Give every line below again, exactly.

====

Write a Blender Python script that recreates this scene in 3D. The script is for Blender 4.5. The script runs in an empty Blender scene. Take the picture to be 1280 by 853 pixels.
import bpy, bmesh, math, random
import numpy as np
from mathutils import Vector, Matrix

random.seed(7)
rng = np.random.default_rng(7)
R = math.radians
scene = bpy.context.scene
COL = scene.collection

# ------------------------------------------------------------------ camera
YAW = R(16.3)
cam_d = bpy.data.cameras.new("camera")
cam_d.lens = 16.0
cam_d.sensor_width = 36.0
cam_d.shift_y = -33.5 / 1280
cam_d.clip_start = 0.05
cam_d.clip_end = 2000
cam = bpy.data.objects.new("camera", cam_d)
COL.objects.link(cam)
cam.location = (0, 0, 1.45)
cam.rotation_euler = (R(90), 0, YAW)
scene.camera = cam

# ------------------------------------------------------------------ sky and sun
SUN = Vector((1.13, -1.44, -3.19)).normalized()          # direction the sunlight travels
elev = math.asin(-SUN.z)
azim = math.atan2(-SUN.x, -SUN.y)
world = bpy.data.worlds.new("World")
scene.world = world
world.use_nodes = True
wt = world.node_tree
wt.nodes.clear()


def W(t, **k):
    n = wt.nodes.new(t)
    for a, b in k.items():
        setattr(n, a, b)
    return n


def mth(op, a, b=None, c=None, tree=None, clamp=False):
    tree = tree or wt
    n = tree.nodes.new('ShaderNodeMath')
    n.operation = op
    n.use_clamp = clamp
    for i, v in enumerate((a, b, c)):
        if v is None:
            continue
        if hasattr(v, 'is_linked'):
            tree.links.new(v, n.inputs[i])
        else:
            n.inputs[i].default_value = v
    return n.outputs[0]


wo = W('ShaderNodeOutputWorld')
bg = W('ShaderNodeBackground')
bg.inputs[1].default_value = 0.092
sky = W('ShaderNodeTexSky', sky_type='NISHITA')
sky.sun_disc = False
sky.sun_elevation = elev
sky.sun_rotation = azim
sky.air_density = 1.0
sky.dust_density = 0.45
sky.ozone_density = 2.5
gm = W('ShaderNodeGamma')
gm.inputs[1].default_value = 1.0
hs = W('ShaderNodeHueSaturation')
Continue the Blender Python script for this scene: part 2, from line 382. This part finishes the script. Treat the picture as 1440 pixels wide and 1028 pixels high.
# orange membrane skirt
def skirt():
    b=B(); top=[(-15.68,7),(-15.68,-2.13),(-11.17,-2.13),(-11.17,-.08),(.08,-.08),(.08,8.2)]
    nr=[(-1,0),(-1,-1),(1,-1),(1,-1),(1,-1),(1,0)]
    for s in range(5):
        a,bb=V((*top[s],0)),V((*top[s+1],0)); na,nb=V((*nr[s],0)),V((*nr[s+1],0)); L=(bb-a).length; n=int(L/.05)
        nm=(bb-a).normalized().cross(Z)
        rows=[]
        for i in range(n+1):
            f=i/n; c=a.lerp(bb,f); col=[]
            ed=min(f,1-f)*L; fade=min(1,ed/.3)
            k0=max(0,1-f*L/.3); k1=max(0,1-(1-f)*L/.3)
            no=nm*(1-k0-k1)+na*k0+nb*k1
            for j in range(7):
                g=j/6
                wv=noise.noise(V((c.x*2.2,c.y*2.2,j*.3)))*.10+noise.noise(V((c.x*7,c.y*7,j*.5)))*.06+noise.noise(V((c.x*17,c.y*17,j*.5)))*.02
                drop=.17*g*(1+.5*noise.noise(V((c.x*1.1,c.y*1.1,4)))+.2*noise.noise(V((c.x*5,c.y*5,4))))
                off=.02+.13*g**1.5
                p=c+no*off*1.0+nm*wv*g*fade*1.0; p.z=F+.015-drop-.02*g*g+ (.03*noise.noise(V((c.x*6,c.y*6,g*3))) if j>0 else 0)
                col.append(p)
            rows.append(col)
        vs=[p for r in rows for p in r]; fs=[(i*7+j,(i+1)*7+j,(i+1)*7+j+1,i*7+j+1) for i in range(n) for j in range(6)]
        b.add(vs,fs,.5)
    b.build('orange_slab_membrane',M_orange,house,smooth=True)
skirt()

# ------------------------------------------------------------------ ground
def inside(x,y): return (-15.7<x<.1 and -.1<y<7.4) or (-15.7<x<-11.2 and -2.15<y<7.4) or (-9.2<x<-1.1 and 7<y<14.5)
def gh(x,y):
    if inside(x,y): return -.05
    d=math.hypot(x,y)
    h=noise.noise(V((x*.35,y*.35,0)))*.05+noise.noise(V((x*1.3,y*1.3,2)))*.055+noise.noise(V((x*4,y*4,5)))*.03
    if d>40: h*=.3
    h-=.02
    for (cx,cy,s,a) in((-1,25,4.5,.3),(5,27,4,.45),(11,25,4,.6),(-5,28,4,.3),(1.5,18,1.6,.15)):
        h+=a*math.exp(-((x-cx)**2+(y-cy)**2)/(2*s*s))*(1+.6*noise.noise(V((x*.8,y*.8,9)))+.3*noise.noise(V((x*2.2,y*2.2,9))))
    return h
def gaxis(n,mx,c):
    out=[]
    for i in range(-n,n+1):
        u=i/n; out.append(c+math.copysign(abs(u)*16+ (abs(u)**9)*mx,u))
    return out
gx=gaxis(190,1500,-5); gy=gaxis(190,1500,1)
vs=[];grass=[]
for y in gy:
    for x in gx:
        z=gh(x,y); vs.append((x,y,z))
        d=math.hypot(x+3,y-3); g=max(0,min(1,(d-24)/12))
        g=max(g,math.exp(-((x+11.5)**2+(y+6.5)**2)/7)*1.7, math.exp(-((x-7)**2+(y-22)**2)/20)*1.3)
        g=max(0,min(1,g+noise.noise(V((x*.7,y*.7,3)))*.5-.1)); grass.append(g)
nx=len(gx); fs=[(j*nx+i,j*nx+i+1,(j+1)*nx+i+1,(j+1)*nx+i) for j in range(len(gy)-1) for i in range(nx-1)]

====

Task answer:
Write a Blender Python script that recreates this scene in 3D. The script is for Blender 4.5. The script runs in an empty Blender scene. Take the picture to be 1280 by 853 pixels.
import bpy, bmesh, math, random
import numpy as np
from mathutils import Vector, Matrix

random.seed(7)
rng = np.random.default_rng(7)
R = math.radians
scene = bpy.context.scene
COL = scene.collection

# ------------------------------------------------------------------ camera
YAW = R(16.3)
cam_d = bpy.data.cameras.new("camera")
cam_d.lens = 16.0
cam_d.sensor_width = 36.0
cam_d.shift_y = -33.5 / 1280
cam_d.clip_start = 0.05
cam_d.clip_end = 2000
cam = bpy.data.objects.new("camera", cam_d)
COL.objects.link(cam)
cam.location = (0, 0, 1.45)
cam.rotation_euler = (R(90), 0, YAW)
scene.camera = cam

# ------------------------------------------------------------------ sky and sun
SUN = Vector((1.13, -1.44, -3.19)).normalized()          # direction the sunlight travels
elev = math.asin(-SUN.z)
azim = math.atan2(-SUN.x, -SUN.y)
world = bpy.data.worlds.new("World")
scene.world = world
world.use_nodes = True
wt = world.node_tree
wt.nodes.clear()


def W(t, **k):
    n = wt.nodes.new(t)
    for a, b in k.items():
        setattr(n, a, b)
    return n


def mth(op, a, b=None, c=None, tree=None, clamp=False):
    tree = tree or wt
    n = tree.nodes.new('ShaderNodeMath')
    n.operation = op
    n.use_clamp = clamp
    for i, v in enumerate((a, b, c)):
        if v is None:
            continue
        if hasattr(v, 'is_linked'):
            tree.links.new(v, n.inputs[i])
        else:
            n.inputs[i].default_value = v
    return n.outputs[0]


wo = W('ShaderNodeOutputWorld')
bg = W('ShaderNodeBackground')
bg.inputs[1].default_value = 0.092
sky = W('ShaderNodeTexSky', sky_type='NISHITA')
sky.sun_disc = False
sky.sun_elevation = elev
sky.sun_rotation = azim
sky.air_density = 1.0
sky.dust_density = 0.45
sky.ozone_density = 2.5
gm = W('ShaderNodeGamma')
gm.inputs[1].default_value = 1.0
hs = W('ShaderNodeHueSaturation')
Continue the Blender Python script for this scene: part 2, from line 382. This part finishes the script. Treat the picture as 1440 pixels wide and 1028 pixels high.
# orange membrane skirt
def skirt():
    b=B(); top=[(-15.68,7),(-15.68,-2.13),(-11.17,-2.13),(-11.17,-.08),(.08,-.08),(.08,8.2)]
    nr=[(-1,0),(-1,-1),(1,-1),(1,-1),(1,-1),(1,0)]
    for s in range(5):
        a,bb=V((*top[s],0)),V((*top[s+1],0)); na,nb=V((*nr[s],0)),V((*nr[s+1],0)); L=(bb-a).length; n=int(L/.05)
        nm=(bb-a).normalized().cross(Z)
        rows=[]
        for i in range(n+1):
            f=i/n; c=a.lerp(bb,f); col=[]
            ed=min(f,1-f)*L; fade=min(1,ed/.3)
            k0=max(0,1-f*L/.3); k1=max(0,1-(1-f)*L/.3)
            no=nm*(1-k0-k1)+na*k0+nb*k1
            for j in range(7):
                g=j/6
                wv=noise.noise(V((c.x*2.2,c.y*2.2,j*.3)))*.10+noise.noise(V((c.x*7,c.y*7,j*.5)))*.06+noise.noise(V((c.x*17,c.y*17,j*.5)))*.02
                drop=.17*g*(1+.5*noise.noise(V((c.x*1.1,c.y*1.1,4)))+.2*noise.noise(V((c.x*5,c.y*5,4))))
                off=.02+.13*g**1.5
                p=c+no*off*1.0+nm*wv*g*fade*1.0; p.z=F+.015-drop-.02*g*g+ (.03*noise.noise(V((c.x*6,c.y*6,g*3))) if j>0 else 0)
                col.append(p)
            rows.append(col)
        vs=[p for r in rows for p in r]; fs=[(i*7+j,(i+1)*7+j,(i+1)*7+j+1,i*7+j+1) for i in range(n) for j in range(6)]
        b.add(vs,fs,.5)
    b.build('orange_slab_membrane',M_orange,house,smooth=True)
skirt()

# ------------------------------------------------------------------ ground
def inside(x,y): return (-15.7<x<.1 and -.1<y<7.4) or (-15.7<x<-11.2 and -2.15<y<7.4) or (-9.2<x<-1.1 and 7<y<14.5)
def gh(x,y):
    if inside(x,y): return -.05
    d=math.hypot(x,y)
    h=noise.noise(V((x*.35,y*.35,0)))*.05+noise.noise(V((x*1.3,y*1.3,2)))*.055+noise.noise(V((x*4,y*4,5)))*.03
    if d>40: h*=.3
    h-=.02
    for (cx,cy,s,a) in((-1,25,4.5,.3),(5,27,4,.45),(11,25,4,.6),(-5,28,4,.3),(1.5,18,1.6,.15)):
        h+=a*math.exp(-((x-cx)**2+(y-cy)**2)/(2*s*s))*(1+.6*noise.noise(V((x*.8,y*.8,9)))+.3*noise.noise(V((x*2.2,y*2.2,9))))
    return h
def gaxis(n,mx,c):
    out=[]
    for i in range(-n,n+1):
        u=i/n; out.append(c+math.copysign(abs(u)*16+ (abs(u)**9)*mx,u))
    return out
gx=gaxis(190,1500,-5); gy=gaxis(190,1500,1)
vs=[];grass=[]
for y in gy:
    for x in gx:
        z=gh(x,y); vs.append((x,y,z))
        d=math.hypot(x+3,y-3); g=max(0,min(1,(d-24)/12))
        g=max(g,math.exp(-((x+11.5)**2+(y+6.5)**2)/7)*1.7, math.exp(-((x-7)**2+(y-22)**2)/20)*1.3)
        g=max(0,min(1,g+noise.noise(V((x*.7,y*.7,3)))*.5-.1)); grass.append(g)
nx=len(gx); fs=[(j*nx+i,j*nx+i+1,(j+1)*nx+i+1,(j+1)*nx+i) for j in range(len(gy)-1) for i in range(nx-1)]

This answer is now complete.